In der Ausstellung fallen die Besucher (Anmeldung über Schloss Eutin und Führung durch die Gilde) immer wieder über bekannte Eutiner Namen, Menschen, die hier sesshaft waren, Grund und Boden besaßen und damit etwas zu verteidigen hatten – das waren damals Voraussetzungen für eine Mitgliedschaft in der Eutiner Schützengilde von 1668.
Heiko Godow wünschte sich, dass das Achtmannzimmer vor Feuer, Langfingern und Vandalen bewahrt bleibt und das Interesse von vielen Menschen findet.
Christian Herzog von Oldenburg stellte heraus, dass die Bewohner des Schlosses und die Eutiner Gilde in unterschiedlichen Formen immer zusammengehörten. So sei die Ausstellung des Achtmannzimmers im Schloss eine gute Entwicklung. Im Schloss werde guter, neutraler Schutz gewährleistet. Der Herzog von Oldenburg freute sich über die Ausstellung auch interessanter Stücke aus Silber, denen damit auch neues Leben eingehaucht werde. „Traditionell gehören Schloss und Gilde einfach zusammen“, so der Herzog von Oldenburg.
Neben Achtmannzimmer und Gildesilber gibt es den hölzernen Papagoy zu sehen, Fotos der Schützenkönige oder auch das Silberbesteck, das in jedem Jahr vor dem Umzug der Schützen durch die Stadt getragen wird.

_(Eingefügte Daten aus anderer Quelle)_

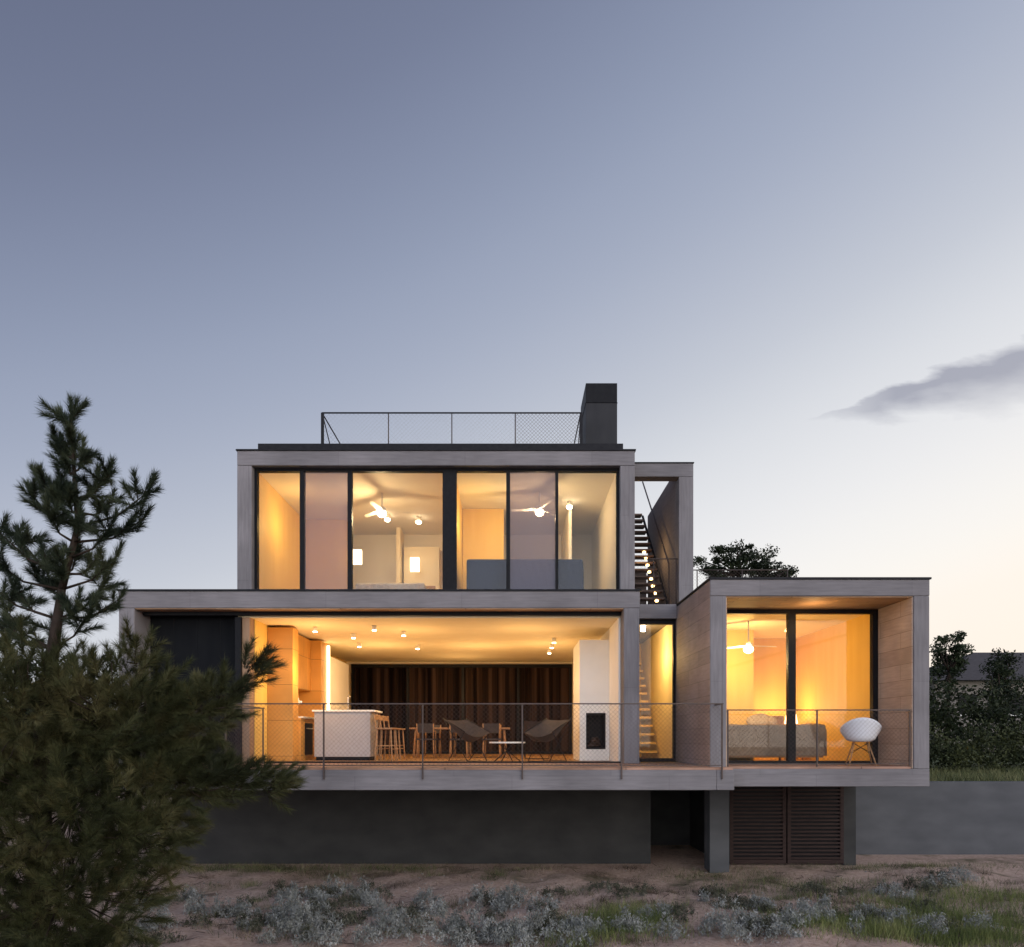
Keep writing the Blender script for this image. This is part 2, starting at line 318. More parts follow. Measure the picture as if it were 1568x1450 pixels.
for x in(-4.09,1.48):
    b.rod((x,1.75,zr),(x,4.8,zr),.014,COPE,n=6); b.rod((x,1.8,zr-.02),(x+.02,2.9,8.85),.012,COPE,n=6); b.rod((x,4.8,8.83),(x,4.8,zr),.012,RAIL,n=6)
b.box(-4.11,-4.05,1.73,1.77,8.83,zr,COPE); b.box(1.46,1.52,1.73,1.77,8.83,zr,COPE)
b.rod((-4.09,1.75,zr),(1.5,1.75,zr),.018,COPE,n=6); mesh_fill(b,-4.09,.07,8.84,zr,1.75,s=.09,t=.0012); mesh_fill(b,.07,1.48,8.84,zr,1.75,s=.08,t=.003); b.rod((-4.09,4.8,zr),(1.48,4.8,zr),.014,COPE,n=6)
b.done('roof_railing',H)
b=MB()
b.rod((3.02,1.6,5.4),(3.02,1.6,6.45),.012,RAIL); b.rod((3.5,1.6,5.4),(3.5,1.6,6.45),.012,RAIL); b.rod((2.56,1.6,6.45),(3.53,1.6,6.45),.012,RAIL); mesh_fill(b,2.56,3.52,5.42,6.44,1.6)
for x in(4.1,5.1,6.1): b.rod((x,2.2,5.37),(x,2.2,6.35),.012,RAIL)
b.rod((3.9,2.2,6.35),(6.1,2.2,6.35),.012,RAIL); b.rod((6.1,2.2,6.35),(6.1,4.2,6.35),.012,RAIL); mesh_fill(b,3.9,6.1,5.38,6.35,2.2)
b.done('terrace_railing',H)
# ---- lights
WARM=(1,.61,.25); SOFT=(1,.70,.34); AMB=(1,.64,.21)
def plight(name,loc,w,c,r=.06):
    l=bpy.data.lights.new(name,'POINT'); l.energy=w; l.color=c; l.shadow_soft_size=r
    o=bpy.data.objects.new(name,l); sc.collection.objects.link(o); o.location=loc; o.parent=H; return o
b=MB()
for (x,y) in((-4.2,1.6),(-3.6,2.6),(-2.9,1.4),(-2.4,2.2),(-3.8,4.2),(-2.4,4.6),(1.0,3.4),(1.0,4.4),(1.0,5.6)):
    b.rod((x,y,4.90),(x,y,4.999),.05,WHITE,n=14); b.rod((x,y,4.888),(x,y,4.899),.042,LAMP,n=14)
b.rod((2.85,1.9,4.95),(2.85,1.9,5.07),.05,LAMP)
b.done('ceiling_downlights',H)
for i,(x,y,w) in enumerate(((-4.2,1.3,46),(-2.2,2.0,34),(.3,1.8,34),(-3.3,4.6,42),(-.9,4.8,42),(.8,4.4,38),(-1.5,7.2,26))): plight('downlight_%d'%i,(x,y,4.0),w,WARM,.04)
plight('stairwell_light',(2.9,1.9,4.4),36,AMB)
plight('tower_stair_light',(3.1,3.0,6.9),9,WARM)
plight('bedroom_light_a',(-3.0,2.6,7.6),56,SOFT); plight('bedroom_light_b',(-4.7,2.4,7.4),22,AMB); plight('bedroom_light_c',(.62,2.5,7.6),52,SOFT); plight('bedroom_light_d',(-.75,2.4,7.4),18,AMB)
plight('right_room_light',(4.75,1.2,4.2),62,(1,.64,.23)); plight('right_room_lamp',(6.2,2.9,3.35),32,(1,.6,.2),.08)
plight('balcony_light',(5.4,-.9,4.75),11,WARM,.04)
# ---- ceiling fans
def fan(loc,rot,rod=.35,name='ceiling_fan'):
    b=MB(); b.rod((0,0,0),(0,0,-rod),.015,WHITE); b.rod((0,0,-rod),(0,0,-rod-.1),.09,WHITE,r1=.07,n=16)
    for k in range(3):
        a=k*2*math.pi/3; c,s=math.cos(a),math.sin(a)
        b.grid(lambda u,v:((.08+.55*u)*c-(v-.5)*.11*(1-.3*u)*s,(.08+.55*u)*s+(v-.5)*.11*(1-.3*u)*c,-rod-.05+(v-.5)*.03),4,2,WHITE)
    b.ball((0,0,-rod-.12),.10,LAMP,sz=.8,n=8); return b.done(name,None,0,loc,rot)
fan((-2.95,2.6,8.19),.3); fan((.62,2.5,8.19),.9); fan((4.85,1.0,5.02),.2,rod=.45)
for x in(-3.9,-2.55):
    b=MB(); b.box(-.12,.12,-.06,.06,0,.36,SHADE); b.box(-.03,.03,.06,.10,.1,.26,STEEL); b.done('wall_lamp',None,.01,(x,5.2 if x>-3 else 4.4,7.0))
for x,y in((-3.1,4.2),(-2.35,4.4),(1.35,4.2)):
    b=MB(); b.rod((0,0,0),(0,0,-.12),.06,WHITE,n=14); b.ball((0,0,-.13),.07,LAMP,n=8,sz=.7); b.done('ceiling_lamp',None,0,(x,y if x<1 else 3.2,8.19))
b=MB(); b.box(-.24,.24,-.2,.2,.12,.55,OAK); b.box(-.2,.2,-.21,-.2,.30,.50,DARKW)
for sx in(-1,1):
    for sy in(-1,1): b.rod((sx*.2,sy*.16,0),(sx*.2,sy*.16,.12),.015,OAK)
b.done('bedside_table',None,.006,(6.45,2.9,2.13))
b=MB(); b.rod((0,0,0),(0,0,.03),.08,STEEL,n=16); b.rod((0,0,.03),(0,0,.3),.012,STEEL); b.rod((0,0,.28),(0,0,.50),.15,SHADE,r1=.11,n=20); b.done('table_lamp',None,0,(6.45,2.9,2.68))
# ---- beds
TAN=mat('tan_blanket',(.26,.19,.13),(.36,.27,.19),nscale=6,rough=.95,bump=.4,spec=.05)
def bed(loc,rot,w,l,blanket,h=.55,fm=OAK,hh=1.0):
    e=empty('bed',loc); e.rotation_euler=(0,0,rot)
    b=MB(); b.box(-w/2,w/2,0,l,.12,.30,fm); b.box(-w/2-.05,w/2+.05,l,l+.07,.1,hh,fm)
    for x in(-w/2+.08,w/2-.08):
        for y in(.1,l-.1): b.rod((x,y,0),(x,y,.12),.03,OAK)
    b.done('frame',e,.01)
    b=MB(); b.box(-w/2+.03,w/2-.03,.03,l-.02,.30,h,LINEN); b.done('mattress',e,.06,seg=4)
    b=MB(); W=w+.06; hd=h-.12
    def fn(u,v):
        a=-hd+u*(W+2*hd); x=min(max(a,0),W)-W/2; dx=max(0,-a,a-W)
        c=-hd+v*(l*.72+hd); y=max(c,0)-.02; dy=max(0,-c)
        f=.018*math.sin(19*a+6*c) if (dx>0 or dy>0) else 0
        z=h+.04+.03*math.sin(7*x+3*y)*math.sin(5*y)-max(dx,dy)
        return(x+(f if dx>0 else 0),y-(abs(f) if dy>0 else 0),z)
    b.grid(fn,70,56,blanket); b.done('blanket',e)
    for x in(-w/4,w/4):
        b=MB(); b.grid(lambda u,v:(x+.34*math.cos(2*math.pi*v)*abs(math.sin(math.pi*u))**.6,l-.3+.2*math.sin(2*math.pi*v)*abs(math.sin(math.pi*u))**.6,h+.14+.12*math.cos(math.pi*u)+.07*math.sin(2*math.pi*v)),10,20,LINEN if blanket!=BLUEL else BLUEL); b.done('pillow',e)
    return e
bed((-2.75,2.6,U0),0,1.5,2.0,LINEN,.6); bed((.28,1.6,U0),0,2.4,2.0,BLUEL,.9,BLUEL,1.25); bed((4.95,.2,2.13),0,2.2,2.2,TAN,.72)
# ---- kitchen
b=MB()
b.box(-5.135,-4.6,1.35,1.75,D0+.0,4.95,CAB)
b.box(-5.135,-4.55,1.755,3.4,D0,D0+.92,CAB); b.box(-5.135,-4.52,1.755,3.4,D0+.92,D0+.96,WHITE)
b.box(-5.135,-4.78,1.755,3.4,D0+1.6,4.95,CAB); b.box(-5.135,-4.55,3.405,4.0,D0,4.95,CAB)
b.box(-4.548,-4.535,2.05,2.65,D0+.12,D0+.82,BLACK); b.rod((-4.52,2.1,D0+.70),(-4.52,2.6,D0+.70),.012,STEEL)
b.box(-4.57,-4.50,4.01,4.07,D0+.02,4.9,LED)
b.box(-5.1,-4.6,4.1,6.6,D0,4.7,WHITE)
b.done('kitchen_cabinets',None,.004)
b=MB(); b.box(-4.3,-3.08,1.9,2.8,D0+.08,D0+1.06,ISL); b.box(-4.27,-3.11,1.94,2.76,D0,D0+.08,BLACK); b.box(-4.34,-2.98,1.86,2.84,D0+1.06,D0+1.10,WHITE); b.path([(-3.7,2.5,D0+1.1),(-3.7,2.5,D0+1.42),(-3.66,2.4,D0+1.46),(-3.6,2.3,D0+1.40)],.012,STEEL)
b.done('kitchen_island',None,.006)
b=MB(); b.rod((0,0,0),(0,0,.2),.05,WHITE,r1=.035,n=12)
for i in range(26):
    a=random.random()*6.3; r=random.random()*.13; z=.28+random.random()*.13
    b.rod((0,0,.18),(r*math.cos(a),r*math.sin(a),z),.003,OAK,n=3); b.ball((r*math.cos(a),r*math.sin(a),z),.03,SHELL,n=4)
b.done('flower_vase',None,0,(-4.72,1.95,D0+.96))
def stool(loc):
    b=MB()
    for sx in(-1,1):
        for sy in(-1,1): b.rod((sx*.19,sy*.19,0),(sx*.15,sy*.15,.68),.016,OAK)
    b.box(-.2,.2,-.2,.2,.68,.71,OAK)
    for s in(-1,1): b.rod((-.18,s*.18,.25),(.18,s*.18,.25),.01,OAK); b.rod((s*.18,-.18,.32),(s*.18,.18,.32),.01,OAK)
    b.rod((-.17,.18,.70),(-.19,.22,1.0),.014,OAK); b.rod((.17,.18,.70),(.19,.22,1.0),.014,OAK); b.box(-.19,.19,.2,.225,.88,.99,OAK)
    return b.done('bar_stool',None,.004,loc,math.pi/2*.9)
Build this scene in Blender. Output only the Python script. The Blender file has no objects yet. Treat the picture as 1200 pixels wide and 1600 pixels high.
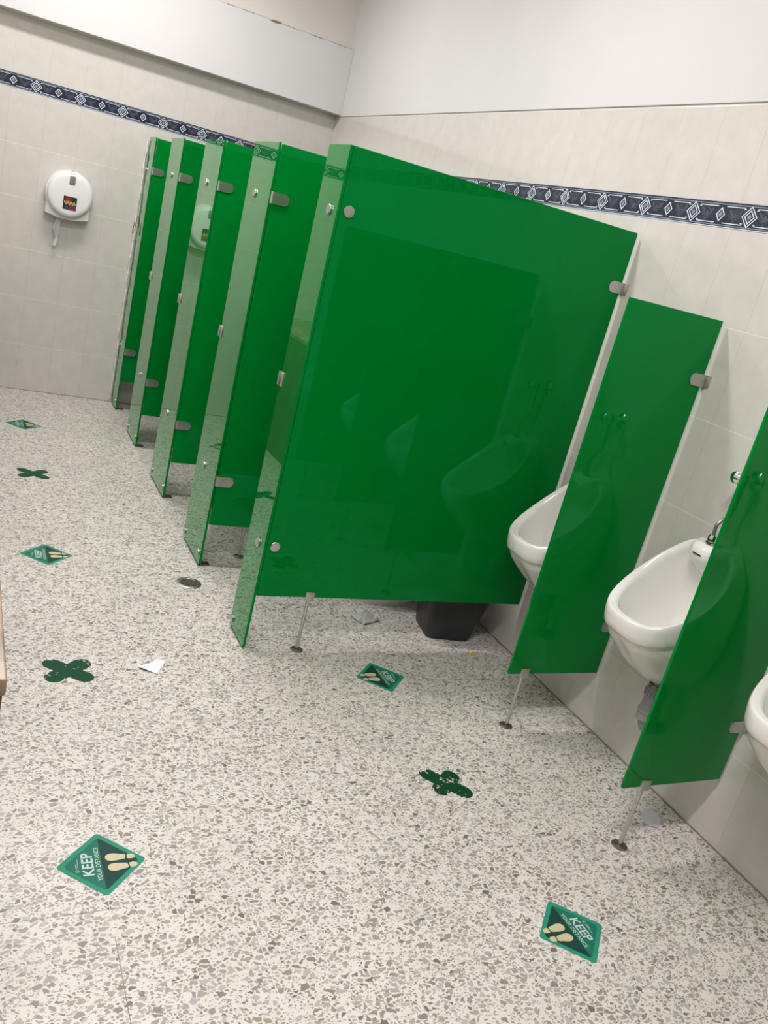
import bpy, bmesh, math, random
from mathutils import Vector, Matrix, noise
random.seed(7)
S = bpy.context.scene
COL = S.collection
PI = math.pi

# ------------------------------------------------------------------ camera
CAM = (-2.20846, -5.98497, 1.50359)
YAW, PITCH, ROLL = -0.50965, -0.30205, 0.25322
FPX = 1331.333
def cam_axes():
    cy, sy, cp, sp = math.cos(YAW), math.sin(YAW), math.cos(PITCH), math.sin(PITCH)
    f = Vector((-sy*cp, cy*cp, sp)); r = Vector((cy, sy, 0)); u = r.cross(f)
    cr, sr = math.cos(ROLL), math.sin(ROLL)
    return r*cr + u*sr, -r*sr + u*cr, f
r_, u_, f_ = cam_axes()
cd = bpy.data.cameras.new('camera'); cam = bpy.data.objects.new('camera', cd); COL.objects.link(cam)
cam.matrix_world = Matrix(((r_.x, u_.x, -f_.x, CAM[0]), (r_.y, u_.y, -f_.y, CAM[1]), (r_.z, u_.z, -f_.z, CAM[2]), (0, 0, 0, 1)))
cd.sensor_fit = 'VERTICAL'; cd.sensor_height = 36; cd.sensor_width = 27; cd.lens = FPX*36/1600
cd.clip_start = 0.05
S.camera = cam

# ------------------------------------------------------------------ world, lamps, exposure
w = bpy.data.worlds.new('world'); S.world = w; w.use_nodes = True
w.node_tree.nodes['Background'].inputs[0].default_value = (0.9, 0.95, 1, 1)
w.node_tree.nodes['Background'].inputs[1].default_value = 0.3
S.view_settings.view_transform = 'Standard'; S.view_settings.look = 'None'
S.view_settings.gamma = 1; S.view_settings.use_curve_mapping = False
S.view_settings.exposure = 0.14
ZC = 3.25
LAMPS = [(-1.60, -1.15, 33), (-1.60, -3.05, 38), (-1.98, -5.35, 50)]
for i, (lx, ly, e) in enumerate(LAMPS):
    ld = bpy.data.lights.new('ceiling_lamp_light', 'AREA'); ld.shape = 'RECTANGLE'; ld.size = 1.2; ld.size_y = 0.22
    ld.energy = e; ld.color = (1.0, 0.965, 0.955)
    lo = bpy.data.objects.new('ceiling_lamp_light', ld); COL.objects.link(lo); lo.location = (lx, ly, ZC-0.1)

# ------------------------------------------------------------------ helpers
def new_bm(): return bmesh.new()
def add_box(bm, x0, x1, y0, y1, z0, z1, bev=0, seg=2, mi=0, mat=None):
    b = bmesh.new(); bmesh.ops.create_cube(b, size=1)
    for v in b.verts:
        v.co = Vector(((x0+x1)/2+v.co.x*(x1-x0), (y0+y1)/2+v.co.y*(y1-y0), (z0+z1)/2+v.co.z*(z1-z0)))
    if bev: bmesh.ops.bevel(b, geom=b.edges[:], offset=bev, segments=seg, affect='EDGES', profile=0.5)
    merge(bm, b, mi, mat)
def merge(bm, b, mi=0, mat=None, smooth=False):
    if mat is not None: bmesh.ops.transform(b, matrix=mat, verts=b.verts)
    bmesh.ops.recalc_face_normals(b, faces=b.faces)
    for f in b.faces:
        f.material_index = mi
        if smooth: f.smooth = True
    me = bpy.data.meshes.new('tmp'); b.to_mesh(me); b.free(); bm.from_mesh(me); bpy.data.meshes.remove(me)
def add_lathe(bm, prof, seg=24, mi=0, mat=None, smooth=True):
    """profile (r, z) from bottom to top round the z axis"""
    b = bmesh.new(); rings = []
    for (r, z) in prof:
        if r < 1e-6: rings.append([b.verts.new((0, 0, z))])
        else: rings.append([b.verts.new((r*math.cos(2*PI*k/seg), r*math.sin(2*PI*k/seg), z)) for k in range(seg)])
    for a, c in zip(rings, rings[1:]):
        for k in range(seg):
            q = [a[k % len(a)], a[(k+1) % len(a)], c[(k+1) % len(c)], c[k % len(c)]]
            u = []
            for v in q:
                if v not in u: u.append(v)
            if len(u) > 2: b.faces.new(u)
    for R in (rings[0], rings[-1]):
        if len(R) > 2: b.faces.new(R)
    merge(bm, b, mi, mat, False)
def catmull(pts, n):
    out = []
    P = [pts[0]] + list(pts) + [pts[-1]]
    for i in range(1, len(P)-2):
        for k in range(n):
            t = k/n; a, b_, c, d = [Vector(p) for p in P[i-1:i+3]]
            out.append(0.5*((2*b_) + (-a+c)*t + (2*a-5*b_+4*c-d)*t*t + (-a+3*b_-3*c+d)*t**3))
    out.append(Vector(pts[-1])); return out
def add_tube(bm, pts, r, seg=12, mi=0, n=8):
    pts = catmull(pts, n) if len(pts) > 2 else [Vector(p) for p in pts]
    b = bmesh.new(); rings = []; up = None
    for i, p in enumerate(pts):
        t = (pts[min(i+1, len(pts)-1)] - pts[max(i-1, 0)]).normalized()
        if up is None: up = t.orthogonal().normalized()
        up = (up - t*up.dot(t)).normalized(); s = t.cross(up)
        rr = r(i/(len(pts)-1)) if callable(r) else r
        rings.append([b.verts.new(p + up*rr*math.cos(2*PI*k/seg) + s*rr*math.sin(2*PI*k/seg)) for k in range(seg)])
    for a, c in zip(rings, rings[1:]):
        for k in range(seg): b.faces.new((a[k], a[(k+1) % seg], c[(k+1) % seg], c[k]))
    b.faces.new(rings[0]); b.faces.new(rings[-1])
    merge(bm, b, mi)
def add_poly(bm, pts, z0, z1, mi=0, mat=None):
    """prism of a closed 2D outline (x, y) between z0 and z1"""
    b = bmesh.new()
    lo = [b.verts.new((x, y, z0)) for x, y in pts]; hi = [b.verts.new((x, y, z1)) for x, y in pts]
    n = len(pts); b.faces.new(lo); b.faces.new(hi)
    for k in range(n): b.faces.new((lo[k], lo[(k+1) % n], hi[(k+1) % n], hi[k]))
    merge(bm, b, mi, mat)
def obj(name, bm, mats, parent=None, smooth=35, loc=None, sub=0):
    me = bpy.data.meshes.new(name); bm.to_mesh(me); bm.free()
    for m in (mats if isinstance(mats, (list, tuple)) else [mats]): me.materials.append(m)
    o = bpy.data.objects.new(name, me); COL.objects.link(o)
    if parent: o.parent = parent
    if loc: o.location = loc
    if smooth:
        me.polygons.foreach_set('use_smooth', [True]*len(me.polygons))
        if smooth < 180:
            me.set_sharp_from_angle(angle=math.radians(smooth))
    if sub:
        md = o.modifiers.new('subdivision', 'SUBSURF'); md.levels = sub; md.render_levels = sub
    return o
def tag(o, label=None, cat=None, group=None, kind=None):
    if label: o['label'] = label
    if cat: o['category'] = cat
    if group: o['group'] = group
    if kind: o['kind'] = kind
    return o
def thing(name, label, cat, loc, group=None, rz=0):
    o = bpy.data.objects.new(name, None); COL.objects.link(o); o.location = loc; o.rotation_euler = (0, 0, rz)
    o.empty_display_size = 0.05
    return tag(o, label, cat, group)
def struct(name, bm, m, label=None, cat=None, smooth=0):
    o = obj(name, bm, m, smooth=smooth); o['kind'] = 'structure'
    return tag(o, label, cat)
RX = lambda a: Matrix.Rotation(a, 4, 'X')
RY = lambda a: Matrix.Rotation(a, 4, 'Y')
RZ = lambda a: Matrix.Rotation(a, 4, 'Z')
T = lambda *a: Matrix.Translation(a)

# ------------------------------------------------------------------ materials
class N:
    def __init__(s, name):
        s.m = bpy.data.materials.new(name); s.m.use_nodes = True; s.t = s.m.node_tree
        s.b = s.t.nodes['Principled BSDF']
    def n(s, typ, ins=None, **kw):
        x = s.t.nodes.new(typ)
        for k, v in kw.items(): setattr(x, k, v)
        for k, v in (ins or {}).items(): s.put(x.inputs[k], v)
        return x
    def put(s, sock, v):
        if isinstance(v, bpy.types.NodeSocket): s.t.links.new(v, sock)
        elif isinstance(v, bpy.types.Node): s.t.links.new(v.outputs[0], sock)
        else: sock.default_value = v
    def math(s, op, a, b=0.0, c=0.0, clamp=False):
        x = s.n('ShaderNodeMath', {0: a, 1: b, 2: c}, operation=op); x.use_clamp = clamp; return x.outputs[0]
    def mix(s, f, a, b, mode='MIX'):
        x = s.n('ShaderNodeMix', data_type='RGBA', blend_type=mode)
        s.put(x.inputs[0], f); s.put(x.inputs[6], a); s.put(x.inputs[7], b); return x.outputs[2]
    def ramp(s, f, stops, interp='LINEAR'):
        x = s.n('ShaderNodeValToRGB', {0: f}); cr = x.color_ramp; cr.interpolation = interp
        while len(cr.elements) < len(stops): cr.elements.new(0.5)
        for e, (p, c) in zip(cr.elements, stops): e.position = p; e.color = (*c, 1) if len(c) == 3 else c
        return x.outputs[0]
    def set(s, **kw):
        names = dict(color='Base Color', rough='Roughness', metal='Metallic', ior='IOR', spec='Specular IOR Level', coat='Coat Weight',
                     coat_rough='Coat Roughness', normal='Normal', alpha='Alpha', trans='Transmission Weight', sub='Subsurface Weight', emi='Emission Color', emis='Emission Strength')
        for k, v in kw.items(): s.put(s.b.inputs[names[k]], v)
        return s
def plain(name, c, rough=0.5, metal=0, var=0.06, scale=30, **kw):
    a = N(name)
    co = a.n('ShaderNodeTexCoord').outputs['Object']
    nz = a.n('ShaderNodeTexNoise', {'Vector': co, 'Scale': scale, 'Detail': 4.0})
    col = a.ramp(nz.outputs[0], [(0.3, tuple(x*(1-var) for x in c)), (0.7, tuple(min(1, x*(1+var)) for x in c))])
    a.set(color=col, rough=rough, metal=metal, **kw); return a.m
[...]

Interessierte Besucher der Ausstellung können sich beim Schloss Eutin (Telefonnummer 04521/70950) melden. Von dort wird Kontakt zur Gilde hergestellt, die die Führung durch das Achtmannzimmer vornehmen wird. Während der Schlossführungen bleibt die Tür zum Achtmannzimmer geschlossen.